At various points during Kindred Spirits, we return to that impressionistic primal scene in the woods, each time told with slightly altered details, as the soundtrack from Joe Kraemer (The Man Who Killed Hitler And Then The Bigfoot, 2018) riffs on Bernard Hermann’s theme for Vertigo (1958), underscoring the motifs of blurred identities, dangerous obsessions and echoing repetitions out of the past that McKee’s film shares with Hitchcock’s. Sadie is locked into her formative younger years – her trauma at the loss of her parents, her fixation on big sister Chloe as a mother figure, her love of rôle play, masks and (doll’s) house-wrecking. At first Nicole bonds with Sadie through girl talk and dress-ups, but as the aunt’s disturbed psyche and bunny boiler tendencies come to the fore, Kindred Spirits unmasks its own split personality, veering from a drama about the messy interrelationship between three women towards the shadowy spaces of a more conventional thriller. Nicole may copy her aunt, but really it is Sadie who longs to replace her niece in Chloe’s affections, and to remain forever lost in her own immature fantasies.

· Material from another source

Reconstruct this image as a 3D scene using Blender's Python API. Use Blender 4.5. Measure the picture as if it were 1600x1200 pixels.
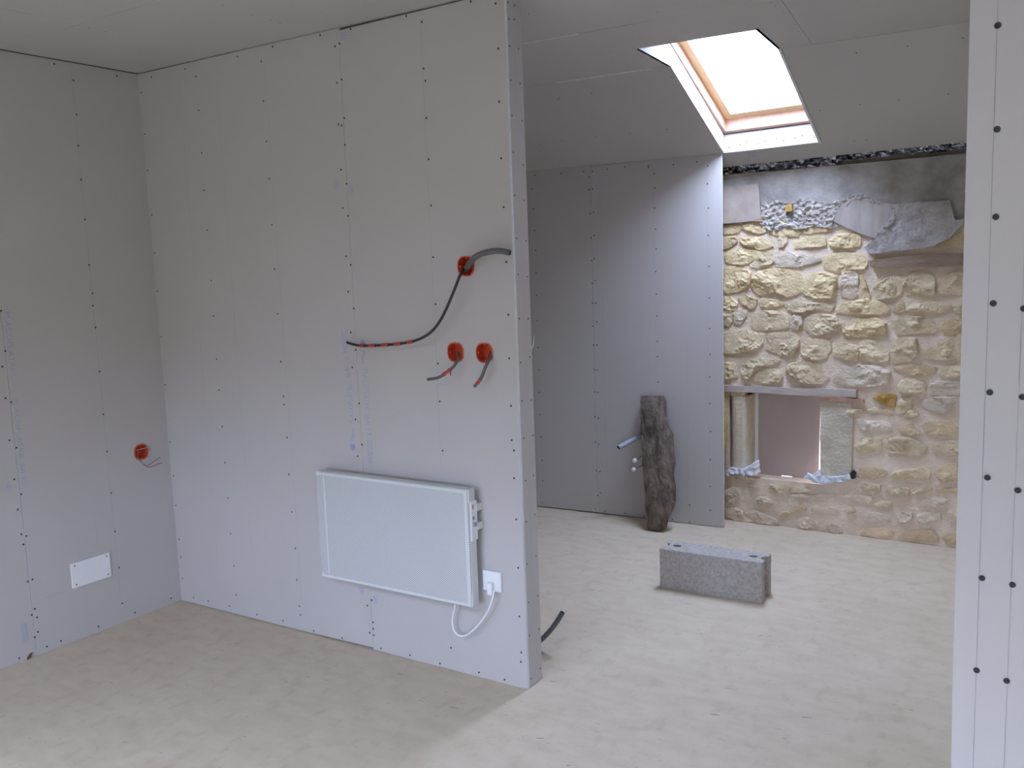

Reminiscent to a degree of Rémy Bennett and Émilie Richard-Froozan’s Buttercup Bill (2014), this insidious story of unresolved guilt and arrested development, of transference and surrogacy, has enough complexity of character to ground its more manic third act – and even that finale plays out in a schizophrenic manner, both as a fantasy version of the perfect crime, and as a more anchored, adult perspective on the real-world connection between act and consequence. The final sequence, reverting again to Hitchcock, is pure Psycho (1960) – and just as tragic in its image of extreme family dysfunction.